Dataset extract
********

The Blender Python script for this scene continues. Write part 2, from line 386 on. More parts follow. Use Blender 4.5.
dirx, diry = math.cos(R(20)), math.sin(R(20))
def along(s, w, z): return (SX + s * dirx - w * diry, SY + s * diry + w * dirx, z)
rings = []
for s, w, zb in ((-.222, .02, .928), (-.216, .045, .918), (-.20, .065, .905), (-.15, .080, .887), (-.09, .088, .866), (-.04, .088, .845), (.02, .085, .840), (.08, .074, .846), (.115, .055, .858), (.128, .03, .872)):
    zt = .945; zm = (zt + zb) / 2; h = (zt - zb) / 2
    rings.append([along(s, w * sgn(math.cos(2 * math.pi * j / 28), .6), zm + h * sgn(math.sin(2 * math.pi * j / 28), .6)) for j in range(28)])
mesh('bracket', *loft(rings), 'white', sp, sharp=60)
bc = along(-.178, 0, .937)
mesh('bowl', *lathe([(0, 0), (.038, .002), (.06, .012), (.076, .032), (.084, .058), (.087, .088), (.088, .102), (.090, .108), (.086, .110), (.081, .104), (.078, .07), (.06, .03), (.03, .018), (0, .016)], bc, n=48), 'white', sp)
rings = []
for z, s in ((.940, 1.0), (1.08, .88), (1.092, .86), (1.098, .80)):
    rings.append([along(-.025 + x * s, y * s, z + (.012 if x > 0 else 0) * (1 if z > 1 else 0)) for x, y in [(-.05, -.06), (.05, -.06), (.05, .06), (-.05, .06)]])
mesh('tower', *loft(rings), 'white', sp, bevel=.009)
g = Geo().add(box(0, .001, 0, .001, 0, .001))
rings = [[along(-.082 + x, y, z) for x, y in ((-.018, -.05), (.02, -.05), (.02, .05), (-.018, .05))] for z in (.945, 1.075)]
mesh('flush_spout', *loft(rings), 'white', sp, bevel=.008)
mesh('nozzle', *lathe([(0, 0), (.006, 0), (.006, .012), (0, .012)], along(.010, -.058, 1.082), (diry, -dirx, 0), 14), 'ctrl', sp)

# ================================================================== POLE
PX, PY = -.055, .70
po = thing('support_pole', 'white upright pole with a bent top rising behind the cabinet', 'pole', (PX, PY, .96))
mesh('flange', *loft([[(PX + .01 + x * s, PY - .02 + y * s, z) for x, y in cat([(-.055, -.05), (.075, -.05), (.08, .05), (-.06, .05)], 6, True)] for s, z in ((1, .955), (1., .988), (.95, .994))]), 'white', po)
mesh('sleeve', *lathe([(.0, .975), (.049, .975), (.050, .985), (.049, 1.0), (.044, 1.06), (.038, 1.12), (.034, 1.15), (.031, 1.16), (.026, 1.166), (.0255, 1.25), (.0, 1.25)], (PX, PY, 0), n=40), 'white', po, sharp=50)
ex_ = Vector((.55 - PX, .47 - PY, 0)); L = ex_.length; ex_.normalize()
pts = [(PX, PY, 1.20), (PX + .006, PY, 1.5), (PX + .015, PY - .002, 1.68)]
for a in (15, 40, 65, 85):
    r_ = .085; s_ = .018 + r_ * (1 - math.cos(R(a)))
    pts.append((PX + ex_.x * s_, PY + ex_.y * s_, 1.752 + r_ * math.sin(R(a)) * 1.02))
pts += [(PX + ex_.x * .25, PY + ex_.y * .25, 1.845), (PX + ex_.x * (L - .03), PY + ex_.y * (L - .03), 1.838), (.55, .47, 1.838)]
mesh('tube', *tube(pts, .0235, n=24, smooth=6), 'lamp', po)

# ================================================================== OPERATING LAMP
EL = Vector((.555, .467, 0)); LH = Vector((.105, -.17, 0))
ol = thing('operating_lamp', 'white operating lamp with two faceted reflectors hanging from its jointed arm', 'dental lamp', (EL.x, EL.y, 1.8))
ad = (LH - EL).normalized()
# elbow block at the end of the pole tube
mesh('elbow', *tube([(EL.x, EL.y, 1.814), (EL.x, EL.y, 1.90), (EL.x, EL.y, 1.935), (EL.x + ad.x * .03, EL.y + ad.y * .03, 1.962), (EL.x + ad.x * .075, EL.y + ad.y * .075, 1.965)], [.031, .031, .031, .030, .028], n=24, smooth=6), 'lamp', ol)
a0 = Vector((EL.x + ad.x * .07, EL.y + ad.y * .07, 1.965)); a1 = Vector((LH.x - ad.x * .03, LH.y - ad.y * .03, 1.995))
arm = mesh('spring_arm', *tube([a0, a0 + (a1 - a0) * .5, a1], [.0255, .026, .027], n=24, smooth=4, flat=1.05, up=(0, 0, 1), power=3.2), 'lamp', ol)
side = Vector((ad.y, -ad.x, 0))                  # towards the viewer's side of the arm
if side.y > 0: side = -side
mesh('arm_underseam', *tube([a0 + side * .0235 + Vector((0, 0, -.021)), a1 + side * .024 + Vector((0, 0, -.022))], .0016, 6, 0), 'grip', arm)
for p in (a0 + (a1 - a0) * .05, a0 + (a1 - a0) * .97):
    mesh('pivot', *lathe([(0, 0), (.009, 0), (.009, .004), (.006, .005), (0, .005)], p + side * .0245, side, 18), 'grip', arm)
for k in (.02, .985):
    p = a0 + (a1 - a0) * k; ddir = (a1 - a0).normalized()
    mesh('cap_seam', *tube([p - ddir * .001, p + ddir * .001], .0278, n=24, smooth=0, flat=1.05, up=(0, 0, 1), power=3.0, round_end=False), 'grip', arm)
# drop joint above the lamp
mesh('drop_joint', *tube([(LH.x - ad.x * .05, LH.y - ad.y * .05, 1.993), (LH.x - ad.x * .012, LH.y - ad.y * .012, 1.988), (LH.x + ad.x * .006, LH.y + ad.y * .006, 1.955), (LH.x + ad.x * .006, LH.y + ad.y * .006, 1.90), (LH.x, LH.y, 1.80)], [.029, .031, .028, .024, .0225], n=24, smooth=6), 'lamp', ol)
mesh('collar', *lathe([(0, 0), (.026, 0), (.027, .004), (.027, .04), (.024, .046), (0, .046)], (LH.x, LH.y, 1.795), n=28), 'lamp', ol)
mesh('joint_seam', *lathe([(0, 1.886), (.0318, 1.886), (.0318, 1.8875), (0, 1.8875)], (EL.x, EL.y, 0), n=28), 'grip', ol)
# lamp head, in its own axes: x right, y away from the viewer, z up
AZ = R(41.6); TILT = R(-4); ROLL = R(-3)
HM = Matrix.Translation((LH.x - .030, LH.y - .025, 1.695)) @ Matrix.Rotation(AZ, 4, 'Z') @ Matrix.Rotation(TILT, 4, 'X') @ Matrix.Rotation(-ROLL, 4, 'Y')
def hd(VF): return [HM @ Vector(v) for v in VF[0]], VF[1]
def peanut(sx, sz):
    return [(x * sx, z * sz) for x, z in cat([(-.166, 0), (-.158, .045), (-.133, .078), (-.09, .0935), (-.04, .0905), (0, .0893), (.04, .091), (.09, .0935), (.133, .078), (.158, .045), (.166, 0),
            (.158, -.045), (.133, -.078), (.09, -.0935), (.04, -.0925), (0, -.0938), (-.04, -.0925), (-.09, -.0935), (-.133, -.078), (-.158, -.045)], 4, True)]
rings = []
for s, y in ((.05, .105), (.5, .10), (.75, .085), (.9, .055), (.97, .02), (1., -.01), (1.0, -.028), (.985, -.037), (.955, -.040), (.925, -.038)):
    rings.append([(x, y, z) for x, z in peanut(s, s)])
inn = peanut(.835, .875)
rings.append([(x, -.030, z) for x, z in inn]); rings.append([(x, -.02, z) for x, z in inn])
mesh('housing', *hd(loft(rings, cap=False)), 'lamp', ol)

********

Restate the data above exactly, keeping each word as it stands.

The Blender Python script for this scene continues. Write part 2, from line 386 on. More parts follow. Use Blender 4.5.
dirx, diry = math.cos(R(20)), math.sin(R(20))
def along(s, w, z): return (SX + s * dirx - w * diry, SY + s * diry + w * dirx, z)
rings = []
for s, w, zb in ((-.222, .02, .928), (-.216, .045, .918), (-.20, .065, .905), (-.15, .080, .887), (-.09, .088, .866), (-.04, .088, .845), (.02, .085, .840), (.08, .074, .846), (.115, .055, .858), (.128, .03, .872)):
    zt = .945; zm = (zt + zb) / 2; h = (zt - zb) / 2
    rings.append([along(s, w * sgn(math.cos(2 * math.pi * j / 28), .6), zm + h * sgn(math.sin(2 * math.pi * j / 28), .6)) for j in range(28)])
mesh('bracket', *loft(rings), 'white', sp, sharp=60)
bc = along(-.178, 0, .937)
mesh('bowl', *lathe([(0, 0), (.038, .002), (.06, .012), (.076, .032), (.084, .058), (.087, .088), (.088, .102), (.090, .108), (.086, .110), (.081, .104), (.078, .07), (.06, .03), (.03, .018), (0, .016)], bc, n=48), 'white', sp)
rings = []
for z, s in ((.940, 1.0), (1.08, .88), (1.092, .86), (1.098, .80)):
    rings.append([along(-.025 + x * s, y * s, z + (.012 if x > 0 else 0) * (1 if z > 1 else 0)) for x, y in [(-.05, -.06), (.05, -.06), (.05, .06), (-.05, .06)]])
mesh('tower', *loft(rings), 'white', sp, bevel=.009)
g = Geo().add(box(0, .001, 0, .001, 0, .001))
rings = [[along(-.082 + x, y, z) for x, y in ((-.018, -.05), (.02, -.05), (.02, .05), (-.018, .05))] for z in (.945, 1.075)]
mesh('flush_spout', *loft(rings), 'white', sp, bevel=.008)
mesh('nozzle', *lathe([(0, 0), (.006, 0), (.006, .012), (0, .012)], along(.010, -.058, 1.082), (diry, -dirx, 0), 14), 'ctrl', sp)

# ================================================================== POLE
PX, PY = -.055, .70
po = thing('support_pole', 'white upright pole with a bent top rising behind the cabinet', 'pole', (PX, PY, .96))
mesh('flange', *loft([[(PX + .01 + x * s, PY - .02 + y * s, z) for x, y in cat([(-.055, -.05), (.075, -.05), (.08, .05), (-.06, .05)], 6, True)] for s, z in ((1, .955), (1., .988), (.95, .994))]), 'white', po)
mesh('sleeve', *lathe([(.0, .975), (.049, .975), (.050, .985), (.049, 1.0), (.044, 1.06), (.038, 1.12), (.034, 1.15), (.031, 1.16), (.026, 1.166), (.0255, 1.25), (.0, 1.25)], (PX, PY, 0), n=40), 'white', po, sharp=50)
ex_ = Vector((.55 - PX, .47 - PY, 0)); L = ex_.length; ex_.normalize()
pts = [(PX, PY, 1.20), (PX + .006, PY, 1.5), (PX + .015, PY - .002, 1.68)]
for a in (15, 40, 65, 85):
    r_ = .085; s_ = .018 + r_ * (1 - math.cos(R(a)))
    pts.append((PX + ex_.x * s_, PY + ex_.y * s_, 1.752 + r_ * math.sin(R(a)) * 1.02))
pts += [(PX + ex_.x * .25, PY + ex_.y * .25, 1.845), (PX + ex_.x * (L - .03), PY + ex_.y * (L - .03), 1.838), (.55, .47, 1.838)]
mesh('tube', *tube(pts, .0235, n=24, smooth=6), 'lamp', po)

# ================================================================== OPERATING LAMP
EL = Vector((.555, .467, 0)); LH = Vector((.105, -.17, 0))
ol = thing('operating_lamp', 'white operating lamp with two faceted reflectors hanging from its jointed arm', 'dental lamp', (EL.x, EL.y, 1.8))
ad = (LH - EL).normalized()
# elbow block at the end of the pole tube
mesh('elbow', *tube([(EL.x, EL.y, 1.814), (EL.x, EL.y, 1.90), (EL.x, EL.y, 1.935), (EL.x + ad.x * .03, EL.y + ad.y * .03, 1.962), (EL.x + ad.x * .075, EL.y + ad.y * .075, 1.965)], [.031, .031, .031, .030, .028], n=24, smooth=6), 'lamp', ol)
a0 = Vector((EL.x + ad.x * .07, EL.y + ad.y * .07, 1.965)); a1 = Vector((LH.x - ad.x * .03, LH.y - ad.y * .03, 1.995))
arm = mesh('spring_arm', *tube([a0, a0 + (a1 - a0) * .5, a1], [.0255, .026, .027], n=24, smooth=4, flat=1.05, up=(0, 0, 1), power=3.2), 'lamp', ol)
side = Vector((ad.y, -ad.x, 0))                  # towards the viewer's side of the arm
if side.y > 0: side = -side
mesh('arm_underseam', *tube([a0 + side * .0235 + Vector((0, 0, -.021)), a1 + side * .024 + Vector((0, 0, -.022))], .0016, 6, 0), 'grip', arm)
for p in (a0 + (a1 - a0) * .05, a0 + (a1 - a0) * .97):
    mesh('pivot', *lathe([(0, 0), (.009, 0), (.009, .004), (.006, .005), (0, .005)], p + side * .0245, side, 18), 'grip', arm)
for k in (.02, .985):
    p = a0 + (a1 - a0) * k; ddir = (a1 - a0).normalized()
    mesh('cap_seam', *tube([p - ddir * .001, p + ddir * .001], .0278, n=24, smooth=0, flat=1.05, up=(0, 0, 1), power=3.0, round_end=False), 'grip', arm)
# drop joint above the lamp
mesh('drop_joint', *tube([(LH.x - ad.x * .05, LH.y - ad.y * .05, 1.993), (LH.x - ad.x * .012, LH.y - ad.y * .012, 1.988), (LH.x + ad.x * .006, LH.y + ad.y * .006, 1.955), (LH.x + ad.x * .006, LH.y + ad.y * .006, 1.90), (LH.x, LH.y, 1.80)], [.029, .031, .028, .024, .0225], n=24, smooth=6), 'lamp', ol)
mesh('collar', *lathe([(0, 0), (.026, 0), (.027, .004), (.027, .04), (.024, .046), (0, .046)], (LH.x, LH.y, 1.795), n=28), 'lamp', ol)
mesh('joint_seam', *lathe([(0, 1.886), (.0318, 1.886), (.0318, 1.8875), (0, 1.8875)], (EL.x, EL.y, 0), n=28), 'grip', ol)
# lamp head, in its own axes: x right, y away from the viewer, z up
AZ = R(41.6); TILT = R(-4); ROLL = R(-3)
HM = Matrix.Translation((LH.x - .030, LH.y - .025, 1.695)) @ Matrix.Rotation(AZ, 4, 'Z') @ Matrix.Rotation(TILT, 4, 'X') @ Matrix.Rotation(-ROLL, 4, 'Y')
def hd(VF): return [HM @ Vector(v) for v in VF[0]], VF[1]
def peanut(sx, sz):
    return [(x * sx, z * sz) for x, z in cat([(-.166, 0), (-.158, .045), (-.133, .078), (-.09, .0935), (-.04, .0905), (0, .0893), (.04, .091), (.09, .0935), (.133, .078), (.158, .045), (.166, 0),
            (.158, -.045), (.133, -.078), (.09, -.0935), (.04, -.0925), (0, -.0938), (-.04, -.0925), (-.09, -.0935), (-.133, -.078), (-.158, -.045)], 4, True)]
rings = []
for s, y in ((.05, .105), (.5, .10), (.75, .085), (.9, .055), (.97, .02), (1., -.01), (1.0, -.028), (.985, -.037), (.955, -.040), (.925, -.038)):
    rings.append([(x, y, z) for x, z in peanut(s, s)])
inn = peanut(.835, .875)
rings.append([(x, -.030, z) for x, z in inn]); rings.append([(x, -.02, z) for x, z in inn])
mesh('housing', *hd(loft(rings, cap=False)), 'lamp', ol)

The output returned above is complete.